Stated task:
Hand back each line, unchanged, from the top down to the line where "1.55).build('lid', bpy.data.materials['plywood_brown'], bxx)" sits.

Stored data:
__________________________________________________

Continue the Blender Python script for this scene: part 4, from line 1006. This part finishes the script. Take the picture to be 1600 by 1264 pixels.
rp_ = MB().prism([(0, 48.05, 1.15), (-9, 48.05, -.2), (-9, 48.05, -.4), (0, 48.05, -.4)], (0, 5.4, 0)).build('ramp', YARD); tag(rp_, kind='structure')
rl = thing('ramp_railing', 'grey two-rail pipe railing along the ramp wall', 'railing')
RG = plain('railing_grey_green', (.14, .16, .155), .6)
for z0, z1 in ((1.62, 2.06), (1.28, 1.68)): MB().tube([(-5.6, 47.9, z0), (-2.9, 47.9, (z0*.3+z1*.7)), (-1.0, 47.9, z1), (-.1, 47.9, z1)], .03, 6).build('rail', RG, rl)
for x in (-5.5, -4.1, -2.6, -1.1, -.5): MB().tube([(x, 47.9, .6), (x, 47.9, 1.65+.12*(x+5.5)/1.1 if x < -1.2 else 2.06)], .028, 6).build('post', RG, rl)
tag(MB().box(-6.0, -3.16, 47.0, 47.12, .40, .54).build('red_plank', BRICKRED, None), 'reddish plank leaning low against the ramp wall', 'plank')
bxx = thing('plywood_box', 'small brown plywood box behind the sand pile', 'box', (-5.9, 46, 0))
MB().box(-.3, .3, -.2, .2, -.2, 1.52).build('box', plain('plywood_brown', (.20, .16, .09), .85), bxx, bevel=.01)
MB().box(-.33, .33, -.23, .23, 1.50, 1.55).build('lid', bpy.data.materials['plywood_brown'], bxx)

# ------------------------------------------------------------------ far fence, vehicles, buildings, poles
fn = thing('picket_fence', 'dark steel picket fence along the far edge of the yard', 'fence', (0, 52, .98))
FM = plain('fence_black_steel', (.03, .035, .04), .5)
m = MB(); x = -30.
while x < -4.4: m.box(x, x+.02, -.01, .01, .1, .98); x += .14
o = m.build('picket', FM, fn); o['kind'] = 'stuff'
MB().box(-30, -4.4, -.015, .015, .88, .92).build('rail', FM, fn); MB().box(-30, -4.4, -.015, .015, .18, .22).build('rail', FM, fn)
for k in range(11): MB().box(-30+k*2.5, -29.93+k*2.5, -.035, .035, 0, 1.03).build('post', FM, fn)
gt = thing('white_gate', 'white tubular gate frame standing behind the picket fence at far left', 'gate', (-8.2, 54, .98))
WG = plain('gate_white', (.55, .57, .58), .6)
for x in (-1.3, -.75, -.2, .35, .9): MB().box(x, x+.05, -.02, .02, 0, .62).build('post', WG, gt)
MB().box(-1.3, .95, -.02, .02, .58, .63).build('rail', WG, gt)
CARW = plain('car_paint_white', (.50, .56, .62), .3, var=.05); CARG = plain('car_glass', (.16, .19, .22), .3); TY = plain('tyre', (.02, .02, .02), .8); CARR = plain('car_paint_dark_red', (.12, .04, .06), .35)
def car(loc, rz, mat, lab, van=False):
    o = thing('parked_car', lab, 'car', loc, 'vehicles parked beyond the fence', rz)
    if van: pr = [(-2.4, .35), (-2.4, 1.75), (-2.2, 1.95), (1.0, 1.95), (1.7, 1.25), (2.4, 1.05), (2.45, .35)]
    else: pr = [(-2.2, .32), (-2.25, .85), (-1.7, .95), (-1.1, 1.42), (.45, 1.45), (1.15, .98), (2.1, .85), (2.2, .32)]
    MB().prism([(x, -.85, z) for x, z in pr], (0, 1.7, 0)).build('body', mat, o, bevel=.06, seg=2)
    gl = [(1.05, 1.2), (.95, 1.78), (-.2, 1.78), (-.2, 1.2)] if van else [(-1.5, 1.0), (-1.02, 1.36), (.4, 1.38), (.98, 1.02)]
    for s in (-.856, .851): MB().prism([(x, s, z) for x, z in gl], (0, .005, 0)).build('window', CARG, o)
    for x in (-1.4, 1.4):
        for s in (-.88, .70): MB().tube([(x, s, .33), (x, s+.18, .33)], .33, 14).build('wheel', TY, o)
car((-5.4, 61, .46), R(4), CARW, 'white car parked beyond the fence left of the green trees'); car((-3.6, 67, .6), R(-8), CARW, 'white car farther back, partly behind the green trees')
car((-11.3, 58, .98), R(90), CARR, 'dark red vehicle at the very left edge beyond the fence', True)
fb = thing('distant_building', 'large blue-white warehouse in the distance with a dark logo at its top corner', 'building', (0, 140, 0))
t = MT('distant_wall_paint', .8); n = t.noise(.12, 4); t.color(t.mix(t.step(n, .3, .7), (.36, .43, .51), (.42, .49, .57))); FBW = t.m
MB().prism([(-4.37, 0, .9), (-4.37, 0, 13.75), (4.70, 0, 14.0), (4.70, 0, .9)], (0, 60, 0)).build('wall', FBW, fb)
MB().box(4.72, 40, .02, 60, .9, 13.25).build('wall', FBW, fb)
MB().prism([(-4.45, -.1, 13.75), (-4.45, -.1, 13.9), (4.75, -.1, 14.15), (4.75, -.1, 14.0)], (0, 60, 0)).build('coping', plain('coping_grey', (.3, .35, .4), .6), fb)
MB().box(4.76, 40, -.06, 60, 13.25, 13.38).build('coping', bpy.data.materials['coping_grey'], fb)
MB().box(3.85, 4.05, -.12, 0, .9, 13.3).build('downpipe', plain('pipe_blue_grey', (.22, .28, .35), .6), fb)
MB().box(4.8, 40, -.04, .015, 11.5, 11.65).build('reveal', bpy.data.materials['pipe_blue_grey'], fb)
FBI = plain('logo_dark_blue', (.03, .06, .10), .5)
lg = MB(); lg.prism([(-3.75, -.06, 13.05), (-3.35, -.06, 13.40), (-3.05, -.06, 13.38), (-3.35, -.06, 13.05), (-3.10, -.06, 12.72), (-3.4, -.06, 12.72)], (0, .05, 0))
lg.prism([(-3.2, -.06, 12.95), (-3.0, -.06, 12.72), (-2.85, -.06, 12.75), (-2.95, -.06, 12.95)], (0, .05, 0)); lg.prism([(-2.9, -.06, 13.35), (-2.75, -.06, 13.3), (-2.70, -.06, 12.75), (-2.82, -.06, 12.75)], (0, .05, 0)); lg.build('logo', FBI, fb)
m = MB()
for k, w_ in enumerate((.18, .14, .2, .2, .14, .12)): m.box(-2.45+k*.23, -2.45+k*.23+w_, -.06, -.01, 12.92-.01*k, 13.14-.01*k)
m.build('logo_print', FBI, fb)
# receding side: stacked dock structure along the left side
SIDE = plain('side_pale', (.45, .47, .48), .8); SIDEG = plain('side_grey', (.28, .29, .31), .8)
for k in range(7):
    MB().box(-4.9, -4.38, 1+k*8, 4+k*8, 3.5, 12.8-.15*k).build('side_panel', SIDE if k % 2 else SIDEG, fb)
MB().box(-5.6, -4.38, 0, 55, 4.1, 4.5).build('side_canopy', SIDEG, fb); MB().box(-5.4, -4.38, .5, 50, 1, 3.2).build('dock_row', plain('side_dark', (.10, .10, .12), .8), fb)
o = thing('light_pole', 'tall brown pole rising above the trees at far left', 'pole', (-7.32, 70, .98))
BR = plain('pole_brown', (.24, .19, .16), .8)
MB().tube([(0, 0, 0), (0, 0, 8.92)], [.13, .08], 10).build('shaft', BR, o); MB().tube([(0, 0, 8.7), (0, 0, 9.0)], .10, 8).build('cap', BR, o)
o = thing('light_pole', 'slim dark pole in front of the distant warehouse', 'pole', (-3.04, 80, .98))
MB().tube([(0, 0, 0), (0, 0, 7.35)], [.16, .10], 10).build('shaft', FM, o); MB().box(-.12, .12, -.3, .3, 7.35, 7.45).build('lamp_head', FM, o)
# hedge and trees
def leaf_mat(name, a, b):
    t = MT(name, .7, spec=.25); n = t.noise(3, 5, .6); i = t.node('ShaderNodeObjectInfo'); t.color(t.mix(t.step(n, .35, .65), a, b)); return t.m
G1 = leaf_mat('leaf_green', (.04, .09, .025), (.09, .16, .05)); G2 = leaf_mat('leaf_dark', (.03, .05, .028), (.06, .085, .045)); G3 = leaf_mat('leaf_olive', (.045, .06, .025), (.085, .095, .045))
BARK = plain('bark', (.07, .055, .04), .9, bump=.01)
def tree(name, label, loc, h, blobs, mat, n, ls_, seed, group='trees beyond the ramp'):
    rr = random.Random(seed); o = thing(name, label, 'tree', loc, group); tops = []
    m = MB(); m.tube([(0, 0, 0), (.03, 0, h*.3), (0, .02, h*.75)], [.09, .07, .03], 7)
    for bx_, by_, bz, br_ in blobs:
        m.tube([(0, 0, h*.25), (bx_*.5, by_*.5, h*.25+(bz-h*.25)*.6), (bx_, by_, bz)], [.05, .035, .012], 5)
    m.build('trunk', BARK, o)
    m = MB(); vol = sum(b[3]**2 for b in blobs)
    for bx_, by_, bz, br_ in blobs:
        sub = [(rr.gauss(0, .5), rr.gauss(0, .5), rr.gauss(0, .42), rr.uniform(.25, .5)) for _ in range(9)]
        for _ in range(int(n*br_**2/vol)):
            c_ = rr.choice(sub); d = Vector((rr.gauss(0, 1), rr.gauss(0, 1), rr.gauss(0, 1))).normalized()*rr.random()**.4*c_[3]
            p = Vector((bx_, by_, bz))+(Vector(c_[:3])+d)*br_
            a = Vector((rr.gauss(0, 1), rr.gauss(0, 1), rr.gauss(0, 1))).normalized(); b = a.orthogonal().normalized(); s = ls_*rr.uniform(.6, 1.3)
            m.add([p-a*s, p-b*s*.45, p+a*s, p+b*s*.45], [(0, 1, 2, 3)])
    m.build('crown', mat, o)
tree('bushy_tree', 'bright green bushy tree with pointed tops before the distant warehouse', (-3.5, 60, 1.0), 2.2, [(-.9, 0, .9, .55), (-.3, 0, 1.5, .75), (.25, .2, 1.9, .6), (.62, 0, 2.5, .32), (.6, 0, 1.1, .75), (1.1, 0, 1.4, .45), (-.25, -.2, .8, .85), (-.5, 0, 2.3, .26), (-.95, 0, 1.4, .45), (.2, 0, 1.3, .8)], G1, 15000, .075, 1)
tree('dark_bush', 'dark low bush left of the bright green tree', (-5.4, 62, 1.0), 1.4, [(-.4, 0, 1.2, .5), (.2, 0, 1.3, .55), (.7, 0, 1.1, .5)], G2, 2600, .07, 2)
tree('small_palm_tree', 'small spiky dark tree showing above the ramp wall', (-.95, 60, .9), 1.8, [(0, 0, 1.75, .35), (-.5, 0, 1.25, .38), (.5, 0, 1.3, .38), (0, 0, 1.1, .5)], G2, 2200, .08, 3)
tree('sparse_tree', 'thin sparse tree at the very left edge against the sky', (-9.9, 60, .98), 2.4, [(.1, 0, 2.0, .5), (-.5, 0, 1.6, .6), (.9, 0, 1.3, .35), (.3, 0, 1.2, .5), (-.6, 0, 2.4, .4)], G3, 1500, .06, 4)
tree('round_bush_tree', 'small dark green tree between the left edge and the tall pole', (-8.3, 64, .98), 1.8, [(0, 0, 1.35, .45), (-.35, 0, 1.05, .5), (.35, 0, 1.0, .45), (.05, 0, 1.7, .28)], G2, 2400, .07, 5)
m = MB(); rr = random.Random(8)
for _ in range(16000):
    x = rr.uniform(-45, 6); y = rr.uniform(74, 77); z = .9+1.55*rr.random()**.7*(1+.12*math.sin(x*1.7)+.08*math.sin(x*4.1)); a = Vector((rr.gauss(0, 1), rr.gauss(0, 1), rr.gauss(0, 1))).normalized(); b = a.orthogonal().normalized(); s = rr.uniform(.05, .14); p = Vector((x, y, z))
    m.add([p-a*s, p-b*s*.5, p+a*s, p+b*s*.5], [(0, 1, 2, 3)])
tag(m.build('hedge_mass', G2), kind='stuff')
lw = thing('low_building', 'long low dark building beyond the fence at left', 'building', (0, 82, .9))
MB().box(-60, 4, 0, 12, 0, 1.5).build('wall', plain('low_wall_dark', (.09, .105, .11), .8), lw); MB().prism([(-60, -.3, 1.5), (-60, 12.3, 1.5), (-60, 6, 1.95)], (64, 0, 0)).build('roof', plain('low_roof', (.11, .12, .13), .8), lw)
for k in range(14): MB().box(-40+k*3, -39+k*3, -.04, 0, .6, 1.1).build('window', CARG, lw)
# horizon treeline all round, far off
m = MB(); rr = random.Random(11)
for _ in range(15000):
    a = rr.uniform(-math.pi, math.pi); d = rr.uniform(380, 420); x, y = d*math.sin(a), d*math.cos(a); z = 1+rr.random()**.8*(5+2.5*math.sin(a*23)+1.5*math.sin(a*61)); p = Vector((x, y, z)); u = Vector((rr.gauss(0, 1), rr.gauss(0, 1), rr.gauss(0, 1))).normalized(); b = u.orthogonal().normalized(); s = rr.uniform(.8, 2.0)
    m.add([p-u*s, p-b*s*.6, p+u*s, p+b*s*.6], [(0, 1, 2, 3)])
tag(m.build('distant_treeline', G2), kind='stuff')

__________________________________________________

Expected output:
Continue the Blender Python script for this scene: part 4, from line 1006. This part finishes the script. Take the picture to be 1600 by 1264 pixels.
rp_ = MB().prism([(0, 48.05, 1.15), (-9, 48.05, -.2), (-9, 48.05, -.4), (0, 48.05, -.4)], (0, 5.4, 0)).build('ramp', YARD); tag(rp_, kind='structure')
rl = thing('ramp_railing', 'grey two-rail pipe railing along the ramp wall', 'railing')
RG = plain('railing_grey_green', (.14, .16, .155), .6)
for z0, z1 in ((1.62, 2.06), (1.28, 1.68)): MB().tube([(-5.6, 47.9, z0), (-2.9, 47.9, (z0*.3+z1*.7)), (-1.0, 47.9, z1), (-.1, 47.9, z1)], .03, 6).build('rail', RG, rl)
for x in (-5.5, -4.1, -2.6, -1.1, -.5): MB().tube([(x, 47.9, .6), (x, 47.9, 1.65+.12*(x+5.5)/1.1 if x < -1.2 else 2.06)], .028, 6).build('post', RG, rl)
tag(MB().box(-6.0, -3.16, 47.0, 47.12, .40, .54).build('red_plank', BRICKRED, None), 'reddish plank leaning low against the ramp wall', 'plank')
bxx = thing('plywood_box', 'small brown plywood box behind the sand pile', 'box', (-5.9, 46, 0))
MB().box(-.3, .3, -.2, .2, -.2, 1.52).build('box', plain('plywood_brown', (.20, .16, .09), .85), bxx, bevel=.01)
MB().box(-.33, .33, -.23, .23, 1.50, 1.55).build('lid', bpy.data.materials['plywood_brown'], bxx)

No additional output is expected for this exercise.